Puke on Paper

February 25, 2005 - 12:00am -- swingbug

Poetry is puke on paper, I think. I'm not saying that I don't like poetry. I love it. I'm just saying that's what it is. Brain puke. Soul puke. This is what I have swirling around inside of me. Here it is. Take it. Allow me to throw it up all over you. Sometimes, in the detritus you find something that you can identify with, that you can latch on to. And sometimes you can't.

I write a little poetry from time to time. I have no idea how good it is. (I have a feeling that it might be closer to puke in a literal sense. But, hey, my mom thinks it's good.) But that's the thing about poetry. It's so much you, how can you separate yourself from it and take a look at it objectively? And why would you want to? That's why I have such awestuck respect for people who get up in front of microphone and put themselves out there.
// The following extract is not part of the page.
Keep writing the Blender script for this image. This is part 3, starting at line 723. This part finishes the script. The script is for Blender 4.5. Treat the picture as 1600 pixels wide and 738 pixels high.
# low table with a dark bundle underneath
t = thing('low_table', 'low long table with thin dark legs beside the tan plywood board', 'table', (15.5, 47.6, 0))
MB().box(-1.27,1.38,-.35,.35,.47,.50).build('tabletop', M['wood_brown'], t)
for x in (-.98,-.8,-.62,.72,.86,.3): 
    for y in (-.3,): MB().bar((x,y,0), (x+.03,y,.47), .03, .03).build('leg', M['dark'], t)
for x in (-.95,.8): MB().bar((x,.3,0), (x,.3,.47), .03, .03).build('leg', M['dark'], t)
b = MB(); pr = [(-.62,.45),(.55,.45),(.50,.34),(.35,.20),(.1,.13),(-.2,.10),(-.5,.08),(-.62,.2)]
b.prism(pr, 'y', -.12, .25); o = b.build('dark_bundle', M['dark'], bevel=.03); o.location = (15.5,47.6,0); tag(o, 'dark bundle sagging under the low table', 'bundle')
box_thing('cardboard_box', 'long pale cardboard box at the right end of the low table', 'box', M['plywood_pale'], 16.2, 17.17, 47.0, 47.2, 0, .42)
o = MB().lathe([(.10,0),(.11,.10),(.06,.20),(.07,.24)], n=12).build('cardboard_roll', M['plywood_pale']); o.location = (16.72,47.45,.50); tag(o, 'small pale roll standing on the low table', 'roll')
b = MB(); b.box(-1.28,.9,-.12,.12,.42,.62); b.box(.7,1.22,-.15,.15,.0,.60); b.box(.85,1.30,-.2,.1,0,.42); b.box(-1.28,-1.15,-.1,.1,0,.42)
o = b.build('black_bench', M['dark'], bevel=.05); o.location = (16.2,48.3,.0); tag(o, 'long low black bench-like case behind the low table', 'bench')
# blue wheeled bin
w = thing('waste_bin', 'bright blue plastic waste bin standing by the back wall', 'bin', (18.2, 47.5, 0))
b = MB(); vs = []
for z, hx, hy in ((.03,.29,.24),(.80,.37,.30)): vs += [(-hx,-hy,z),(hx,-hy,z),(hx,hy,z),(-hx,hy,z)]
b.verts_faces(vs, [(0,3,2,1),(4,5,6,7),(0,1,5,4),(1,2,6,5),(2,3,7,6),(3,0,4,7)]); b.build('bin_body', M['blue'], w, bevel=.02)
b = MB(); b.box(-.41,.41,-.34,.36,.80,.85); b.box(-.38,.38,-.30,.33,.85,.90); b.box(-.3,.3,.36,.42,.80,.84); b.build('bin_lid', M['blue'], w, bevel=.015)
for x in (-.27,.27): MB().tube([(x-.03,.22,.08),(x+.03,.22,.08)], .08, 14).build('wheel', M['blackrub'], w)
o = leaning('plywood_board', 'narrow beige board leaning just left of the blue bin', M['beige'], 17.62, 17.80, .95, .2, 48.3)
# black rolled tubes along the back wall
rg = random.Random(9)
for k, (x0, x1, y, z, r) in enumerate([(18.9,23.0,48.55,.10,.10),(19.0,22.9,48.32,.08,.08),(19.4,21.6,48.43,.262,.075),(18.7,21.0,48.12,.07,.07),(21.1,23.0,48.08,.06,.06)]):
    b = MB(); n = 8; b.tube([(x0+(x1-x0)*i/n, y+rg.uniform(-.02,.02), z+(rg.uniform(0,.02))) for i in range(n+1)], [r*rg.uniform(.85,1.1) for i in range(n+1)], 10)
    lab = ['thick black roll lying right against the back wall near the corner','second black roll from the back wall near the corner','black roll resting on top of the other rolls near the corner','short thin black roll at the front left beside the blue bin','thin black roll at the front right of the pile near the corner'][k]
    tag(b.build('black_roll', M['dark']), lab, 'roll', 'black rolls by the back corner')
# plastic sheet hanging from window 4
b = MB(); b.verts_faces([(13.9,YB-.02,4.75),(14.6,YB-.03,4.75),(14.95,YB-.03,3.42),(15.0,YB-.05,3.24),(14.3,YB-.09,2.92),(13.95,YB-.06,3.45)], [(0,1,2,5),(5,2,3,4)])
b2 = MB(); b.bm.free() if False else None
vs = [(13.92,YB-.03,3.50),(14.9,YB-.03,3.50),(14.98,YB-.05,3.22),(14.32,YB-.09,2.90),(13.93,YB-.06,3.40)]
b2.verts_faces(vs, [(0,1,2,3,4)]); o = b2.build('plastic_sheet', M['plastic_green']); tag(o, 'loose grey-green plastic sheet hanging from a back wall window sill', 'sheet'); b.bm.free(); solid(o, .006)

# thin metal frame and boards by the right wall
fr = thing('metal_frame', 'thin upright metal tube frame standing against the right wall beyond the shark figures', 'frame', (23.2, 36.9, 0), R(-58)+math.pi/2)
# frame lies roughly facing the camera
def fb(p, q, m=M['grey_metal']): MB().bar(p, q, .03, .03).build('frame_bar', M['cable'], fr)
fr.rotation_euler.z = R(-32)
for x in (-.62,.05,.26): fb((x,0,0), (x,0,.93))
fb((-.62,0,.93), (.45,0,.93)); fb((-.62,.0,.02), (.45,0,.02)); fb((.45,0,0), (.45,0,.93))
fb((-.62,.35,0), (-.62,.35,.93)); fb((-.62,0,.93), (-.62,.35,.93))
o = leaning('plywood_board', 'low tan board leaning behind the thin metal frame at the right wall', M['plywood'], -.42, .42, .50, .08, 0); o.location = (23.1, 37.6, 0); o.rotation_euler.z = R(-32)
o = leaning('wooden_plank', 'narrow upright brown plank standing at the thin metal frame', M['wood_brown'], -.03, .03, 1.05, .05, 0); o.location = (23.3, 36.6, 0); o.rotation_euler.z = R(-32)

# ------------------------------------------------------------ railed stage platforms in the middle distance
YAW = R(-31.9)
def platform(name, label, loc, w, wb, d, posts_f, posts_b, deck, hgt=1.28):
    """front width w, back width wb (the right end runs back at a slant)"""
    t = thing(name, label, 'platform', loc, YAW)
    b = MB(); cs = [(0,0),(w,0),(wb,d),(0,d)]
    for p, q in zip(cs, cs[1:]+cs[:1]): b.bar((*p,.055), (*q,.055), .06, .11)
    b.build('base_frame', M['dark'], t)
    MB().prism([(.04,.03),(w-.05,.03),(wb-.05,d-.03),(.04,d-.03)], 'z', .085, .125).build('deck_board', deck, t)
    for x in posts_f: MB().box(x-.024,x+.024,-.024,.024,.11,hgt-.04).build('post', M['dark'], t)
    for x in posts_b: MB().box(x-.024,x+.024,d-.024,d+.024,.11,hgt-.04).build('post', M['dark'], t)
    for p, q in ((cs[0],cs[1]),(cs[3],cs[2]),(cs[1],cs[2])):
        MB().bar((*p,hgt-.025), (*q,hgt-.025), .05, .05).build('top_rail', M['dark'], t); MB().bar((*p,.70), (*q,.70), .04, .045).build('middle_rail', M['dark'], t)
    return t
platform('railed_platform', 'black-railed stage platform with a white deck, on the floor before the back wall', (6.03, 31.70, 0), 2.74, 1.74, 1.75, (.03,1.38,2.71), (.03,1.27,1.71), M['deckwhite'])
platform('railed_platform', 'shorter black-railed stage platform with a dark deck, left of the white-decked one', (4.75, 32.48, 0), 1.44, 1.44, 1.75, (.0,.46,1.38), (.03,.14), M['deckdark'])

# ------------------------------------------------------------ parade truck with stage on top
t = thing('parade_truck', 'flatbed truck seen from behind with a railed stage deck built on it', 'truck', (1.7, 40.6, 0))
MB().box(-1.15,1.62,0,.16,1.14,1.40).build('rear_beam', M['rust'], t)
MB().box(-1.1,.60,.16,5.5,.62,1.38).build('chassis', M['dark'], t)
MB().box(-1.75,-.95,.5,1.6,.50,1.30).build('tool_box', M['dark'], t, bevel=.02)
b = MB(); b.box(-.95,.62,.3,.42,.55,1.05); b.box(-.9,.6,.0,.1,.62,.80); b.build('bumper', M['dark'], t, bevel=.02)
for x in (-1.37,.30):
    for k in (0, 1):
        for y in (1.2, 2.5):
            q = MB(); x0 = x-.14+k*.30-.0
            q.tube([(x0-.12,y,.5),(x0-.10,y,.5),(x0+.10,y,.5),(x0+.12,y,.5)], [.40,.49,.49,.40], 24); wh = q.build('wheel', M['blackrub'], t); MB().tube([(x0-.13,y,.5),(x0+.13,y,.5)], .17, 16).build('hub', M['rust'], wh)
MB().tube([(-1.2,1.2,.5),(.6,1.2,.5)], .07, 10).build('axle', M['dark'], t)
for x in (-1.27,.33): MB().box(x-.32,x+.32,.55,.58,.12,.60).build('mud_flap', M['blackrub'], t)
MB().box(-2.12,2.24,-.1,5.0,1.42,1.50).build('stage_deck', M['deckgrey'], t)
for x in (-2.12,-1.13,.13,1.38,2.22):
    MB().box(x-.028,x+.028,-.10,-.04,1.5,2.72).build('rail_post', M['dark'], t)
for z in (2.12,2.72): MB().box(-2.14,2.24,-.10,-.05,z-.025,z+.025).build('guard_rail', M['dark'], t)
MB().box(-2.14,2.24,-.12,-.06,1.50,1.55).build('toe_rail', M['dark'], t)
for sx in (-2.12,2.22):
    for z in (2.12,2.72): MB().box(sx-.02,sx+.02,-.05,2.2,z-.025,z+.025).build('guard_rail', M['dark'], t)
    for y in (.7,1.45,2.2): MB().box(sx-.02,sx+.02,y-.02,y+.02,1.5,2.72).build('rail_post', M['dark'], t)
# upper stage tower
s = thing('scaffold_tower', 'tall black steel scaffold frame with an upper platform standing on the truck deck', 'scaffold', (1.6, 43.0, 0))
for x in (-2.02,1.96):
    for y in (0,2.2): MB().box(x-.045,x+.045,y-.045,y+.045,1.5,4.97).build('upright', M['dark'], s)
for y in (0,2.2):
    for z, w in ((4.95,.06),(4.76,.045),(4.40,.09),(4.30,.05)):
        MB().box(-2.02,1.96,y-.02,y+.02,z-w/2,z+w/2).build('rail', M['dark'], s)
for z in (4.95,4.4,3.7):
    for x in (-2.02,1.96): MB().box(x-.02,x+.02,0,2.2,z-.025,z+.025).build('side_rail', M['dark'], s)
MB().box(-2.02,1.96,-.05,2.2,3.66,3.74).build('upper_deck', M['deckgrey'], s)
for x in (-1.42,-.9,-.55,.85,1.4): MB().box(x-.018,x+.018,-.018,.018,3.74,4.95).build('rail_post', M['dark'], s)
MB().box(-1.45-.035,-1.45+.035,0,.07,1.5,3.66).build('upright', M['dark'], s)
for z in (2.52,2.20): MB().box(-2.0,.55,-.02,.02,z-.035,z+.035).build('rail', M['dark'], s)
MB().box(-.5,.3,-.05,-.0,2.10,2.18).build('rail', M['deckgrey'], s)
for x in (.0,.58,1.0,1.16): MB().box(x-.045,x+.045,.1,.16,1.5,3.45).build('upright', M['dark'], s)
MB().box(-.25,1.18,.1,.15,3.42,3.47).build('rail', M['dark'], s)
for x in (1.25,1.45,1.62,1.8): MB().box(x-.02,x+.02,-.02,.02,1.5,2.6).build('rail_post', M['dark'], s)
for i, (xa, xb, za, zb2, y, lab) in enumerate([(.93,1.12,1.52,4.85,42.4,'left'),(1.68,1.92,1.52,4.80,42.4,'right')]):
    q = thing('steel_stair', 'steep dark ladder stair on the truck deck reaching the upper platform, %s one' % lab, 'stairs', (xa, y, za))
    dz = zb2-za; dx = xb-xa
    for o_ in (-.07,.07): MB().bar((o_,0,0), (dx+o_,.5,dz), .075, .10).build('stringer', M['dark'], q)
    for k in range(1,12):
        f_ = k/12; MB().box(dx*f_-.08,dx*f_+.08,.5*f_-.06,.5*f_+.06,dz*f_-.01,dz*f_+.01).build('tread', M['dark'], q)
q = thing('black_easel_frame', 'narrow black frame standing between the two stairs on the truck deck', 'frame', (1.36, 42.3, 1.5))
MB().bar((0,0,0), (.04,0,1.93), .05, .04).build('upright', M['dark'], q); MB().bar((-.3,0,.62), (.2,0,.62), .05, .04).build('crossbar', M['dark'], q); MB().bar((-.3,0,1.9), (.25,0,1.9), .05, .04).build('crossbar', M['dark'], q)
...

That takes guts.

I went to a poetry and fiction reading at a coffee house in Davis last night. It was put on by the English department at UCD. The readers were all grad students. Going to stuff like that makes me feel like I studied the wrong stuff in school, or maybe not enough of the right stuff. I almost went to a smaller private college in the bay area where I could have minored in creative writing. The science program was just about nonexistent though. Davis was the place that had the environmental program I wanted so that's where I went. You can't minor in creative writing at UCD though. I took a lot of comparative lit classes. I took the one lower division creative writing class they offered and loved it. I applied to the upper division creative writing class and didn't get in. I picked up that disappointment and slung it on my back with the rest of my baggage and trudged back to soil science class.

Don't get me wrong. I loved my science courses. My first geology class was almost a religious experience for me - all my questions about life, the universe, and everything answered in seismology and plate tectonics. But I think I could have done this other thing too.

I still can, I hope. After all, do you really need to go to school to learn to puke poetry on people? Nah, you just need a piece of paper. I was sitting there last night thinking, you know, I can do this. So why am I not doing it? Why do I just dabble in it?